Below are records; please set down exactly the lines from the first through the one containing "COL = S.collection".
# START OF Raw data
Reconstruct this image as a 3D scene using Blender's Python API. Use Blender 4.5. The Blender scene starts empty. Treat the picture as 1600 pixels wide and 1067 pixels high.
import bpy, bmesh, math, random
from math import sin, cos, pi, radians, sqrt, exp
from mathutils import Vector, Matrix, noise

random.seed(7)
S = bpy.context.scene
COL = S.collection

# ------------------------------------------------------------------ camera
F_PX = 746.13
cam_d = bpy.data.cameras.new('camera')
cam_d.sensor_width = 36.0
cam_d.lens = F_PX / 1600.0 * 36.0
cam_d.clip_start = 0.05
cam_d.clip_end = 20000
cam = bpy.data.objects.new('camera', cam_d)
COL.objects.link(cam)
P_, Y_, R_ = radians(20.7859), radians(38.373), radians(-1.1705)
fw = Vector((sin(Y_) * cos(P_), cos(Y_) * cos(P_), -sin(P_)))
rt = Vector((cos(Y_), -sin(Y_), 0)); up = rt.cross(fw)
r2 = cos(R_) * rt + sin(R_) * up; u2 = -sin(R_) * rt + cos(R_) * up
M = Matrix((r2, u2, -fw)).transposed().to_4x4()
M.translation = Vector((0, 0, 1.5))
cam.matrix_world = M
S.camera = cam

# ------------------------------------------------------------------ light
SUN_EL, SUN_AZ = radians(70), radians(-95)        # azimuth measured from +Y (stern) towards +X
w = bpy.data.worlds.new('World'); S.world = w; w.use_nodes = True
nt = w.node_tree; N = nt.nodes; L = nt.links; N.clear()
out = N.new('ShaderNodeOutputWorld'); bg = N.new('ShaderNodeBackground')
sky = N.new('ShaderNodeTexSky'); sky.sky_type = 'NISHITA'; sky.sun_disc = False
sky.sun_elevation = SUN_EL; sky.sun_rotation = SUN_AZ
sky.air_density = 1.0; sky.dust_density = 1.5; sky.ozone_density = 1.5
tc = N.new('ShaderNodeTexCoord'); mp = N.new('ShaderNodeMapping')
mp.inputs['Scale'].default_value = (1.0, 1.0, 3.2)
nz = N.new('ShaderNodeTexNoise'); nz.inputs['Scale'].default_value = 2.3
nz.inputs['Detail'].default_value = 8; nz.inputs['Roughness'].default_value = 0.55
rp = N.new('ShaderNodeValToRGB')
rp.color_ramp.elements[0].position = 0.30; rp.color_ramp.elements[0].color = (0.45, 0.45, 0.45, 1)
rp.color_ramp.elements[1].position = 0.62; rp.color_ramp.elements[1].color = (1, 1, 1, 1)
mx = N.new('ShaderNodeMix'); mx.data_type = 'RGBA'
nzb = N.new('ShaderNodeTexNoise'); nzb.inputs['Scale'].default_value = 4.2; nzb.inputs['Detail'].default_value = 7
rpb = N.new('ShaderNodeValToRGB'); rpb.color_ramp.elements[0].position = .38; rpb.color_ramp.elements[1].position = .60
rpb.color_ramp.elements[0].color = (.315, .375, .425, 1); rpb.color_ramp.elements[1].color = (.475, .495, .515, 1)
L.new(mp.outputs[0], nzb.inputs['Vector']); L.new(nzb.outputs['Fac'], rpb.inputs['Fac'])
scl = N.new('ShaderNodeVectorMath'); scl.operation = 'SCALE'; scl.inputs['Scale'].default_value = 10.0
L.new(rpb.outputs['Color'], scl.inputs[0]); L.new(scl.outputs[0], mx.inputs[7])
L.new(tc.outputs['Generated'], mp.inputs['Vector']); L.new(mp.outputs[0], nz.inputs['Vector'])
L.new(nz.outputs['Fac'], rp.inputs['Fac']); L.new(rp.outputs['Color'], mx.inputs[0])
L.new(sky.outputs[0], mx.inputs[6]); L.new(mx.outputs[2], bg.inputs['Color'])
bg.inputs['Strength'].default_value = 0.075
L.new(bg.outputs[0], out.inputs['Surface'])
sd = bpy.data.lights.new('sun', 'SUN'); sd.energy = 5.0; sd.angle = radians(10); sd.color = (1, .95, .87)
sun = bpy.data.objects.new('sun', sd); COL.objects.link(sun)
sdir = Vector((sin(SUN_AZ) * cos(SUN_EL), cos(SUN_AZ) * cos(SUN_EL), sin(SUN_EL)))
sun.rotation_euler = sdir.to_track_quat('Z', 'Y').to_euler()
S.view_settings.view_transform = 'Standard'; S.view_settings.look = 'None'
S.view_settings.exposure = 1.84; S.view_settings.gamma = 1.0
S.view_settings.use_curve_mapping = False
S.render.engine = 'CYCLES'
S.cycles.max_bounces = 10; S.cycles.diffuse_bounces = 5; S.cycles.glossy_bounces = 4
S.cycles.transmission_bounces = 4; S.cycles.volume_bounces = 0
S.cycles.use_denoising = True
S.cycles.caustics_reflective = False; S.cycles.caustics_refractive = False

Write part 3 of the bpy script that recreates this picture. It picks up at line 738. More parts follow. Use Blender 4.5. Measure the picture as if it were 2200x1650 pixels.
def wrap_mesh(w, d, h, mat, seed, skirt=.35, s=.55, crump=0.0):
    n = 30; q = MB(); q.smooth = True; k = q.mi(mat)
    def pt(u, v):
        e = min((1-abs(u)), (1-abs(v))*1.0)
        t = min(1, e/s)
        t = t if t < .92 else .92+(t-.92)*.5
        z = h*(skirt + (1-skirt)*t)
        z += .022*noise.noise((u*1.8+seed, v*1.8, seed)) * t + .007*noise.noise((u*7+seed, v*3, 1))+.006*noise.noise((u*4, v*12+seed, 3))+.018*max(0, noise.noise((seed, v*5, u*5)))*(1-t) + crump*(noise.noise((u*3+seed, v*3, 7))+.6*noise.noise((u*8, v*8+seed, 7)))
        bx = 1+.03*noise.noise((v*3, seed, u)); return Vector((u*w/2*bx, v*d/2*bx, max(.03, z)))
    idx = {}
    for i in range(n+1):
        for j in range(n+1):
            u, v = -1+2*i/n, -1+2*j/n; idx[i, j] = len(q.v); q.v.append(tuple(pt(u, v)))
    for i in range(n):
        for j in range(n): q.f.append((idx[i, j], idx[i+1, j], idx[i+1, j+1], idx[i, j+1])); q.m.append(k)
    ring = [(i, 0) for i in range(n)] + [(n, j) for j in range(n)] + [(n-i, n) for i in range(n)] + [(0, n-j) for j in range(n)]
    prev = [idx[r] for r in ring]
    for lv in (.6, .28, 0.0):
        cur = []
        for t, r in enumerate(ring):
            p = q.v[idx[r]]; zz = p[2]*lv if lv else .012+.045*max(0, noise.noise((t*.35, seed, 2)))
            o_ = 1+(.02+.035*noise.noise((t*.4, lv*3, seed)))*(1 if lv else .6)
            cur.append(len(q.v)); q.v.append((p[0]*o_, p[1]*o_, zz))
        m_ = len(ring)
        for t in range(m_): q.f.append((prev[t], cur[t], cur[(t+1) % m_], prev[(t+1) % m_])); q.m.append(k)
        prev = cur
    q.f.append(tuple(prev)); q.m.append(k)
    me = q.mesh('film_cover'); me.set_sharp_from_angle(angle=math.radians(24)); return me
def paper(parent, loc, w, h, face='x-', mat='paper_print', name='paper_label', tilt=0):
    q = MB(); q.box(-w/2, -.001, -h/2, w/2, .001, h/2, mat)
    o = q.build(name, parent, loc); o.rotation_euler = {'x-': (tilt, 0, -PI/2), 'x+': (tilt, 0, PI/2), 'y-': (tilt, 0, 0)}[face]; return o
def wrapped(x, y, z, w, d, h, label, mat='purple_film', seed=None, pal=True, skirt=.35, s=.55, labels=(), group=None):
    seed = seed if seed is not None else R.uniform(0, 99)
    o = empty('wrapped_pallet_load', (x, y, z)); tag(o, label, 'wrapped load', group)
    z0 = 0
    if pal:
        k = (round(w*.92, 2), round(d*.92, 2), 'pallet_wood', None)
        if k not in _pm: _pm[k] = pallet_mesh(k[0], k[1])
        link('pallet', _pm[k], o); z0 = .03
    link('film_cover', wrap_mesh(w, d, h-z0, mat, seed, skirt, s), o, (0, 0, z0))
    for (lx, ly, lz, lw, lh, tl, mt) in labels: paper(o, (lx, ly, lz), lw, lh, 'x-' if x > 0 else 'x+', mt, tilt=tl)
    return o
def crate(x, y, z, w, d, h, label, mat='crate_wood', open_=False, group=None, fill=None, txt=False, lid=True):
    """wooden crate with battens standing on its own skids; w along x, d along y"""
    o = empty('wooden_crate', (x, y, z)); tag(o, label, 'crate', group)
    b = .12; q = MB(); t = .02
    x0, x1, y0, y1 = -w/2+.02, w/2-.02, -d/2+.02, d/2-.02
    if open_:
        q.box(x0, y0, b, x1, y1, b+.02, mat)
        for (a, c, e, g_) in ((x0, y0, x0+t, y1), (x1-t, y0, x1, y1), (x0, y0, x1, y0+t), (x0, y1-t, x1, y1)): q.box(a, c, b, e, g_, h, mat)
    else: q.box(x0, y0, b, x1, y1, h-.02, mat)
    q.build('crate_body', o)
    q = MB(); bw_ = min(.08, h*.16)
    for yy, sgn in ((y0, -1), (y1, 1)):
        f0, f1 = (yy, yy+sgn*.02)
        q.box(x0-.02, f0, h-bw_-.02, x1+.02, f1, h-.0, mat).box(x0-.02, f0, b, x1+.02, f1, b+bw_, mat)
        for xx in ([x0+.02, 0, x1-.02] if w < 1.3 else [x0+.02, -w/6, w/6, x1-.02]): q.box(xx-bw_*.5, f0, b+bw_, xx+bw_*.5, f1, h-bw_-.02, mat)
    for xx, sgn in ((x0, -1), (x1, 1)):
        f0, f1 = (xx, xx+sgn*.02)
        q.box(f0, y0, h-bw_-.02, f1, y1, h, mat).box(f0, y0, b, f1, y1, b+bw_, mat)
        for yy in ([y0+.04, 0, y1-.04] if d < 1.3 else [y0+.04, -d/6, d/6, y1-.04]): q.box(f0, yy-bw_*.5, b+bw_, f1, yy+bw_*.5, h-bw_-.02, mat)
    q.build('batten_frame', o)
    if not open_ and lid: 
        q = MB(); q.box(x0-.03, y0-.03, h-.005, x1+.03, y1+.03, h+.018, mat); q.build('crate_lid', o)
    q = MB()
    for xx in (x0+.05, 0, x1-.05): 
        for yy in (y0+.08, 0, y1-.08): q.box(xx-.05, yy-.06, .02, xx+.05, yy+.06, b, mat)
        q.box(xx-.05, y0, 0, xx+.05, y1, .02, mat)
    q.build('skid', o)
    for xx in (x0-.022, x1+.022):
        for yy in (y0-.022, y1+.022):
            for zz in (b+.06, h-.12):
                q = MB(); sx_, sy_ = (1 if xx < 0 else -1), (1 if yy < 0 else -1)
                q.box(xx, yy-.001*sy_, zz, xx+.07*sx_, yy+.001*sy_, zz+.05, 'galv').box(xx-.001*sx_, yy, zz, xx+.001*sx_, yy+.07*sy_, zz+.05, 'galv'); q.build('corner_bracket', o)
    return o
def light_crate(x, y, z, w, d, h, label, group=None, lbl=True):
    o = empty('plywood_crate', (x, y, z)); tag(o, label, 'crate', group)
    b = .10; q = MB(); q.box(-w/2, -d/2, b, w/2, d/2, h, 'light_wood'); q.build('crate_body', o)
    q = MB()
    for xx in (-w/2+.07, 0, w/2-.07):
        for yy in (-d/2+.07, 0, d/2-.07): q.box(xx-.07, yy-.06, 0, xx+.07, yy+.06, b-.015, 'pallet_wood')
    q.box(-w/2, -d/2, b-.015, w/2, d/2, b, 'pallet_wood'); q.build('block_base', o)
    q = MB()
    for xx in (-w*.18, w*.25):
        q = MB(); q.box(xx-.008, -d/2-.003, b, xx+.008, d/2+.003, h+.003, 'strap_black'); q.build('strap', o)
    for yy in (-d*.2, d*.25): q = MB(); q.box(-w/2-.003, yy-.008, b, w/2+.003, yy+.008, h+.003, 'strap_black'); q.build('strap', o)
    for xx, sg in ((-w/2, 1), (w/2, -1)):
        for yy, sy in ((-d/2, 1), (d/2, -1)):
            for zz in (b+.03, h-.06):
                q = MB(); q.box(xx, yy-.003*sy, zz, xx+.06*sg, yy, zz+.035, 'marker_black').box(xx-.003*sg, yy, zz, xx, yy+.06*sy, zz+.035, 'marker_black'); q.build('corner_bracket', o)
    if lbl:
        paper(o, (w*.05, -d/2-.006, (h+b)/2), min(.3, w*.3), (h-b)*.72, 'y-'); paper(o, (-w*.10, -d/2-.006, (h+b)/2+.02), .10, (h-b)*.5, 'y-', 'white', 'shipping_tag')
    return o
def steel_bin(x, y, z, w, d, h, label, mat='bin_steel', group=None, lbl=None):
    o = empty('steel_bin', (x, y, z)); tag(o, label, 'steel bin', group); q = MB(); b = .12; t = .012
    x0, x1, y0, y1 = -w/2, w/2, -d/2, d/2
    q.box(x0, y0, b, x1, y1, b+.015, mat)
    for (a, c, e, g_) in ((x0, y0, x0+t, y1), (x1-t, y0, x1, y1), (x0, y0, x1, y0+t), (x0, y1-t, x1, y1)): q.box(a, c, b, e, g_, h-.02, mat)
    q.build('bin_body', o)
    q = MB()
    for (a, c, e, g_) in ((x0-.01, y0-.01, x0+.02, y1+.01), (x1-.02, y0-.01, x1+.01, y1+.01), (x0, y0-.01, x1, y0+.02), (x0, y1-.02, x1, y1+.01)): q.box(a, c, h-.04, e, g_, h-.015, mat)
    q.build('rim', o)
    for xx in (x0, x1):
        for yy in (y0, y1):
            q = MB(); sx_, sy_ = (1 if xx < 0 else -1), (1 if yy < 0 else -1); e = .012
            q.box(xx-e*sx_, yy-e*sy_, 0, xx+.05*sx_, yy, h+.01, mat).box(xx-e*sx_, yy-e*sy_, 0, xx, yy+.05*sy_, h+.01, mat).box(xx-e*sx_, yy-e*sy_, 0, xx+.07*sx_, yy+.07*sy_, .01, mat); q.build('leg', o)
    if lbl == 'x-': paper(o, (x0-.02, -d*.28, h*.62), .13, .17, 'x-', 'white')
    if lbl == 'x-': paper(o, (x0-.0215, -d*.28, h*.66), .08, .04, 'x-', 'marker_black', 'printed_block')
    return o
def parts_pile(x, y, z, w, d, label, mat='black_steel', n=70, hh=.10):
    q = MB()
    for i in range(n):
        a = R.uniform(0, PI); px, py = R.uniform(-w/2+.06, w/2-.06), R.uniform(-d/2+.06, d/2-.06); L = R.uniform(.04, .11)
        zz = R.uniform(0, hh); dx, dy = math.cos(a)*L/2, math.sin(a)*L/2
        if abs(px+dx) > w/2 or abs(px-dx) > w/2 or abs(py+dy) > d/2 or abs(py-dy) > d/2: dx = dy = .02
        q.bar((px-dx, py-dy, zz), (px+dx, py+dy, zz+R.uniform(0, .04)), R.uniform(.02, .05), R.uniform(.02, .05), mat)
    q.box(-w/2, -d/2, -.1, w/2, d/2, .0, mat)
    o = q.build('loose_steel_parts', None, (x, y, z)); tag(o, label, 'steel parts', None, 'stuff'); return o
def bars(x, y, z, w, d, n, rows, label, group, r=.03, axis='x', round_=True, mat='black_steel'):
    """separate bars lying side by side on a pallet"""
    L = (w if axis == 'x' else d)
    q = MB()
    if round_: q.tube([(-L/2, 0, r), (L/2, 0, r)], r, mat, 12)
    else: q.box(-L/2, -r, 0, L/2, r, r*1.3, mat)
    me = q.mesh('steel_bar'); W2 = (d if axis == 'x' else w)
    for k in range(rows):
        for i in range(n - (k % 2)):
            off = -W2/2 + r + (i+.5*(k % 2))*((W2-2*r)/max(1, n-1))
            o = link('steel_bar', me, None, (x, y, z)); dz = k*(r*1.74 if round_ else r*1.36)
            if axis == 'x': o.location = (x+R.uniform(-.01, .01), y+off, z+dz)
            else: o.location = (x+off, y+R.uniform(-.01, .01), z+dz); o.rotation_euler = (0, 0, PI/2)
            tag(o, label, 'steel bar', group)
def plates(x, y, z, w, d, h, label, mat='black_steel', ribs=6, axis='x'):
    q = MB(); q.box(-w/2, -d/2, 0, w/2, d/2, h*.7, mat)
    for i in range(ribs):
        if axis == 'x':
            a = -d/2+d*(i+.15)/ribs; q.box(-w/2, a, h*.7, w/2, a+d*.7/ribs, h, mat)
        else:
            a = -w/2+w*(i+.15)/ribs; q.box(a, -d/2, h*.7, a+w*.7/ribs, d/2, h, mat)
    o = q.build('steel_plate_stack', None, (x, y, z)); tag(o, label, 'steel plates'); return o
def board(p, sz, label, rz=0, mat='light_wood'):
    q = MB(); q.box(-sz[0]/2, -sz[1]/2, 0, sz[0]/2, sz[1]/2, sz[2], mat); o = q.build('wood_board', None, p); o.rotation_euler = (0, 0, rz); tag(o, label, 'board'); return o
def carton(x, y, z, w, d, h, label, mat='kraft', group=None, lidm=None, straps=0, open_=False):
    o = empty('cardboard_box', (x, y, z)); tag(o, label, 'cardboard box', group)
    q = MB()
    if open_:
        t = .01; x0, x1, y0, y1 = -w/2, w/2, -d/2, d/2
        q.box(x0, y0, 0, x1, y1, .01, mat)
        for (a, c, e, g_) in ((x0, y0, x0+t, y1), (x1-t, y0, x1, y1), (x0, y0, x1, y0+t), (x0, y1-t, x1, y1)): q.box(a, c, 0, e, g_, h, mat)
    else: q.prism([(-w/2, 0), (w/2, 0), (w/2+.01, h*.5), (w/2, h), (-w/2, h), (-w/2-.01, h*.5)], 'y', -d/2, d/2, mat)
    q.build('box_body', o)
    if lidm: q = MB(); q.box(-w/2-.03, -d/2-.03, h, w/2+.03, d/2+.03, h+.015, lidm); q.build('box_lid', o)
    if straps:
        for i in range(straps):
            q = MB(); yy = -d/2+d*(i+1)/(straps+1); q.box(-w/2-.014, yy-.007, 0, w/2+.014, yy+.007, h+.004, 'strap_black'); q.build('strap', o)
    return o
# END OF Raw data
[Problem solution]:
Reconstruct this image as a 3D scene using Blender's Python API. Use Blender 4.5. The Blender scene starts empty. Treat the picture as 1600 pixels wide and 1067 pixels high.
import bpy, bmesh, math, random
from math import sin, cos, pi, radians, sqrt, exp
from mathutils import Vector, Matrix, noise

random.seed(7)
S = bpy.context.scene
COL = S.collection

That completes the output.